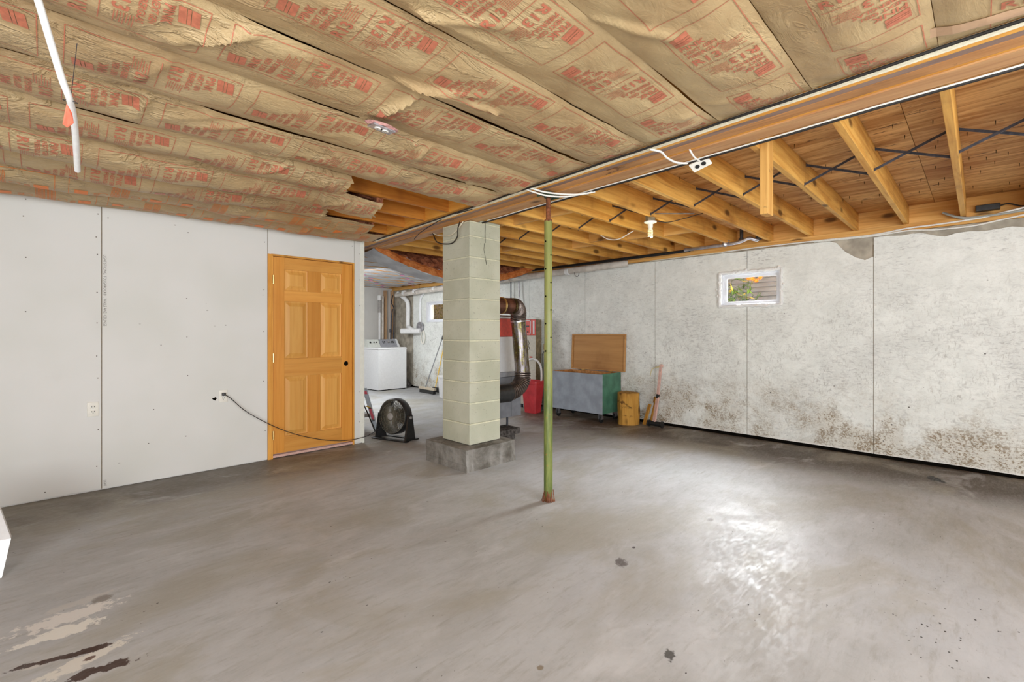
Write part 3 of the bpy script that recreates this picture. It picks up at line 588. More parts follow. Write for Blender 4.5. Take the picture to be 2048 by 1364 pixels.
# printed box master, u along the text, v down the stack
def master(kind):
    V = []; F = []
    def put(v2, f, fn):
        b = len(V); V.extend([fn(*p) for p in v2]); F.extend([tuple(i+b for i in q) for q in f])
    def rect(u0, u1, v0, v1, sh=0): put([(u0, v0), (u1, v0-sh), (u1, v1-sh), (u0, v1)], [(0, 1, 2, 3)], lambda a, b: (a, b))
    L = .545; Wd = .247; t = .0028
    rect(0, Wd, 0, t); rect(0, Wd, L-t, L); rect(0, t, t, L-t); rect(Wd-t, Wd, t, L-t)
    if kind == 0:
        for flip in (0, 1):
            fl = (lambda a, b: (a, b)) if not flip else (lambda a, b: (Wd-a, L-b))
            def T(s_, u, v, h, wd): v2, f = text2d(s_, h, wd, .022); put(v2, f, lambda a, b: fl(u+a, v+h-b))
            for q in ((.020, .086, .028, .052), (.020, .086, .054, .064), (.020, .086, .066, .088)):
                put([(q[0], q[2]), (q[1], q[2]-.008), (q[1], q[3]-.008), (q[0], q[3])], [(0, 1, 2, 3)], fl)
            T('PINK', .024, .094, .030, .092); T('NEXT GEN', .024, .133, .021, .116); T('FIBERGLAS', .024, .163, .021, .136); T('R13', .024, .202, .044, .100)
            for j in range(7):
                put([(.132, .188+j*.008), (.212-(j % 3)*.012, .188+j*.008), (.212-(j % 3)*.012, .1905+j*.008), (.132, .1905+j*.008)], [(0, 1, 2, 3)], fl)
        rect(0.02, Wd-.02, L/2-t/2, L/2+t/2)
    else:
        for u0 in (.02,):
            rect(u0+.02, u0+.10, .03, .10); rect(u0+.02, u0+.10, L-.10, L-.03)
        for v0 in (.13, .40):
            v2, f = text2d('R13', .03, .06, .022); put(v2, f, lambda a, b: (.04+a, v0+.03-b))
        for j in range(16): rect(.03, Wd-.02, .22+j*.0065, .2225+j*.0065) if j != 8 else None
        n = 14; v2 = [(.09+r*math.cos(2*PI*i/n), .18+r*math.sin(2*PI*i/n)) for r in (.026, .022) for i in range(n)]; put(v2, [(i, (i+1) % n, n+(i+1) % n, n+i) for i in range(n)], lambda a, b: (a, b))
        v2 = [(p[0], p[1]+.18) for p in v2]; put(v2, [(i, (i+1) % n, n+(i+1) % n, n+i) for i in range(n)], lambda a, b: (a, b))
    bm = bmesh.new(); vs = [bm.verts.new((a, b, 0)) for a, b in V]
    for q in F:
        try: bm.faces.new([vs[i] for i in q])
        except ValueError: pass
    for i in range(1, 13): bmesh.ops.bisect_plane(bm, geom=bm.verts[:]+bm.edges[:]+bm.faces[:], plane_co=(i*.02, 0, 0), plane_no=(1, 0, 0))
    for i in range(1, 28): bmesh.ops.bisect_plane(bm, geom=bm.verts[:]+bm.edges[:]+bm.faces[:], plane_co=(0, i*.02, 0), plane_no=(0, 1, 0))
    bmesh.ops.triangulate(bm, faces=[f for f in bm.faces if len(f.verts) > 4]); bm.verts.index_update()
    out = ([(v.co.x, v.co.y) for v in bm.verts], [tuple(v.index for v in f.verts) for f in bm.faces]); bm.free(); return out
MA, MBb = master(0), master(1)
OFF = {-1: .1, 0: .294, 1: .305, 2: .21, 3: .49, 4: .45, 5: .04, 6: .38, 7: .55, 8: .20, 9: .50, 10: .10, 11: .33}
for k in range(-2, 12):
    x0 = -.75; y0 = YK(k)+.001; y1_ = YK(k+1)-.001
    nx = int(3.3/.016); ny = 34
    V = []; F = []
    def xe(y_):
        e = ENDS.get(k); q = XL(y_)-.012
        if e is None: return q
        return min(q, e+.05*noise.noise((y_*9, k, 2))+.03*noise.noise((y_*40, k, 3))+.12*(y_-y0)*(1 if k in (7, 8) else -1))
    for i in range(nx+1):
        for j in range(ny+1):
            y_ = y0+(y1_-y0)*j/ny; x = x0+(xe(y_)-x0)*i/nx; pn = min(1, max(0, (XL(y_)-x)/.2))
            ya = y0+pn*(seam_wob(k, x)+seam_gap(k, x)); yb = y1_+pn*(seam_wob(k+1, x)-seam_gap(k+1, x)); y_ = ya+(yb-ya)*j/ny; V.append((x, y_, batt_z(k, x, y_)))
    F = [(i*(ny+1)+j, i*(ny+1)+j+1, (i+1)*(ny+1)+j+1, (i+1)*(ny+1)+j) for i in range(nx) for j in range(ny)]
    g = MB(); g.add(V, F); b = g.build('insulation_batt', 'kraft', CE, True)
    if ENDS.get(k):
        g = MB(); V = []; n = 16
        for j in range(n+1):
            y_ = y0+(y1_-y0)*j/n; xx = xe(y_)-.012+.006*math.sin(j*3); V += [(xx, y_, batt_z(k, xx, y_)+.003), (xx+.006*math.sin(j*5), y_, 2.40+.02*math.sin(j*1.7)), (xx-.3, y_, 2.43)]
        g.add(V, [q for j in range(n) for q in ((j*3, j*3+1, j*3+4, j*3+3), (j*3+1, j*3+2, j*3+5, j*3+4))]); g.build('fiberglass_edge', 'fiber_pink' if k == 9 else 'fiber', b)
    s0 = OFF.get(k, .2); V = []; F = []; m = MBb if k >= 10 else MA; n0 = -2
    xs = s0-.61*2
    while xs < 2.6:
        base = len(V); keep = []
        for a, c in m[0]:
            x = xs+c; y_ = y0+.275-a; keep.append(x0 < x < xe(y_)-.01); V.append((x, y_, batt_z(k, x, y_)-.0022 if x0 < x else 2.3))
        F += [tuple(i+base for i in q) for q in m[1] if all(keep[i] for i in q)]; xs += .61
    g = MB()
    used = sorted({i for q in F for i in q}); mp = {i: n for n, i in enumerate(used)}; g.add([V[i] for i in used], [tuple(mp[i] for i in q) for q in F])
    g.build('printed_lettering', 'print_orange' if k >= 10 else 'print', b)
    if k == -1:
        g = MB(); V = [(2.19+.068*i/6, -.12+.25*j/12, 0) for i in range(7) for j in range(13)]; V = [(x, y_, batt_z(k, x, y_)-.004) for x, y_, _ in V]
        g.add(V, [(i*13+j, i*13+j+1, i*13+14+j, i*13+13+j) for i in range(6) for j in range(12)]); g.build('tape_patch', 'tape', b)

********

__Aim__. Write out the material above once more, exactly as it reads, with no pictures.

__Solution to this exercise__.
Write part 3 of the bpy script that recreates this picture. It picks up at line 588. More parts follow. Write for Blender 4.5. Take the picture to be 2048 by 1364 pixels.
# printed box master, u along the text, v down the stack
def master(kind):
    V = []; F = []
    def put(v2, f, fn):
        b = len(V); V.extend([fn(*p) for p in v2]); F.extend([tuple(i+b for i in q) for q in f])
    def rect(u0, u1, v0, v1, sh=0): put([(u0, v0), (u1, v0-sh), (u1, v1-sh), (u0, v1)], [(0, 1, 2, 3)], lambda a, b: (a, b))
    L = .545; Wd = .247; t = .0028
    rect(0, Wd, 0, t); rect(0, Wd, L-t, L); rect(0, t, t, L-t); rect(Wd-t, Wd, t, L-t)
    if kind == 0:
        for flip in (0, 1):
            fl = (lambda a, b: (a, b)) if not flip else (lambda a, b: (Wd-a, L-b))
            def T(s_, u, v, h, wd): v2, f = text2d(s_, h, wd, .022); put(v2, f, lambda a, b: fl(u+a, v+h-b))
            for q in ((.020, .086, .028, .052), (.020, .086, .054, .064), (.020, .086, .066, .088)):
                put([(q[0], q[2]), (q[1], q[2]-.008), (q[1], q[3]-.008), (q[0], q[3])], [(0, 1, 2, 3)], fl)
            T('PINK', .024, .094, .030, .092); T('NEXT GEN', .024, .133, .021, .116); T('FIBERGLAS', .024, .163, .021, .136); T('R13', .024, .202, .044, .100)
            for j in range(7):
                put([(.132, .188+j*.008), (.212-(j % 3)*.012, .188+j*.008), (.212-(j % 3)*.012, .1905+j*.008), (.132, .1905+j*.008)], [(0, 1, 2, 3)], fl)
        rect(0.02, Wd-.02, L/2-t/2, L/2+t/2)
    else:
        for u0 in (.02,):
            rect(u0+.02, u0+.10, .03, .10); rect(u0+.02, u0+.10, L-.10, L-.03)
        for v0 in (.13, .40):
            v2, f = text2d('R13', .03, .06, .022); put(v2, f, lambda a, b: (.04+a, v0+.03-b))
        for j in range(16): rect(.03, Wd-.02, .22+j*.0065, .2225+j*.0065) if j != 8 else None
        n = 14; v2 = [(.09+r*math.cos(2*PI*i/n), .18+r*math.sin(2*PI*i/n)) for r in (.026, .022) for i in range(n)]; put(v2, [(i, (i+1) % n, n+(i+1) % n, n+i) for i in range(n)], lambda a, b: (a, b))
        v2 = [(p[0], p[1]+.18) for p in v2]; put(v2, [(i, (i+1) % n, n+(i+1) % n, n+i) for i in range(n)], lambda a, b: (a, b))
    bm = bmesh.new(); vs = [bm.verts.new((a, b, 0)) for a, b in V]
    for q in F:
        try: bm.faces.new([vs[i] for i in q])
        except ValueError: pass
    for i in range(1, 13): bmesh.ops.bisect_plane(bm, geom=bm.verts[:]+bm.edges[:]+bm.faces[:], plane_co=(i*.02, 0, 0), plane_no=(1, 0, 0))
    for i in range(1, 28): bmesh.ops.bisect_plane(bm, geom=bm.verts[:]+bm.edges[:]+bm.faces[:], plane_co=(0, i*.02, 0), plane_no=(0, 1, 0))
    bmesh.ops.triangulate(bm, faces=[f for f in bm.faces if len(f.verts) > 4]); bm.verts.index_update()
    out = ([(v.co.x, v.co.y) for v in bm.verts], [tuple(v.index for v in f.verts) for f in bm.faces]); bm.free(); return out
MA, MBb = master(0), master(1)
OFF = {-1: .1, 0: .294, 1: .305, 2: .21, 3: .49, 4: .45, 5: .04, 6: .38, 7: .55, 8: .20, 9: .50, 10: .10, 11: .33}
for k in range(-2, 12):
    x0 = -.75; y0 = YK(k)+.001; y1_ = YK(k+1)-.001
    nx = int(3.3/.016); ny = 34
    V = []; F = []
    def xe(y_):
        e = ENDS.get(k); q = XL(y_)-.012
        if e is None: return q
        return min(q, e+.05*noise.noise((y_*9, k, 2))+.03*noise.noise((y_*40, k, 3))+.12*(y_-y0)*(1 if k in (7, 8) else -1))
    for i in range(nx+1):
        for j in range(ny+1):
            y_ = y0+(y1_-y0)*j/ny; x = x0+(xe(y_)-x0)*i/nx; pn = min(1, max(0, (XL(y_)-x)/.2))
            ya = y0+pn*(seam_wob(k, x)+seam_gap(k, x)); yb = y1_+pn*(seam_wob(k+1, x)-seam_gap(k+1, x)); y_ = ya+(yb-ya)*j/ny; V.append((x, y_, batt_z(k, x, y_)))
    F = [(i*(ny+1)+j, i*(ny+1)+j+1, (i+1)*(ny+1)+j+1, (i+1)*(ny+1)+j) for i in range(nx) for j in range(ny)]
    g = MB(); g.add(V, F); b = g.build('insulation_batt', 'kraft', CE, True)
    if ENDS.get(k):
        g = MB(); V = []; n = 16
        for j in range(n+1):
            y_ = y0+(y1_-y0)*j/n; xx = xe(y_)-.012+.006*math.sin(j*3); V += [(xx, y_, batt_z(k, xx, y_)+.003), (xx+.006*math.sin(j*5), y_, 2.40+.02*math.sin(j*1.7)), (xx-.3, y_, 2.43)]
        g.add(V, [q for j in range(n) for q in ((j*3, j*3+1, j*3+4, j*3+3), (j*3+1, j*3+2, j*3+5, j*3+4))]); g.build('fiberglass_edge', 'fiber_pink' if k == 9 else 'fiber', b)
    s0 = OFF.get(k, .2); V = []; F = []; m = MBb if k >= 10 else MA; n0 = -2
    xs = s0-.61*2
    while xs < 2.6:
        base = len(V); keep = []
        for a, c in m[0]:
            x = xs+c; y_ = y0+.275-a; keep.append(x0 < x < xe(y_)-.01); V.append((x, y_, batt_z(k, x, y_)-.0022 if x0 < x else 2.3))
        F += [tuple(i+base for i in q) for q in m[1] if all(keep[i] for i in q)]; xs += .61
    g = MB()
    used = sorted({i for q in F for i in q}); mp = {i: n for n, i in enumerate(used)}; g.add([V[i] for i in used], [tuple(mp[i] for i in q) for q in F])
    g.build('printed_lettering', 'print_orange' if k >= 10 else 'print', b)
    if k == -1:
        g = MB(); V = [(2.19+.068*i/6, -.12+.25*j/12, 0) for i in range(7) for j in range(13)]; V = [(x, y_, batt_z(k, x, y_)-.004) for x, y_, _ in V]
        g.add(V, [(i*13+j, i*13+j+1, i*13+14+j, i*13+13+j) for i in range(6) for j in range(12)]); g.build('tape_patch', 'tape', b)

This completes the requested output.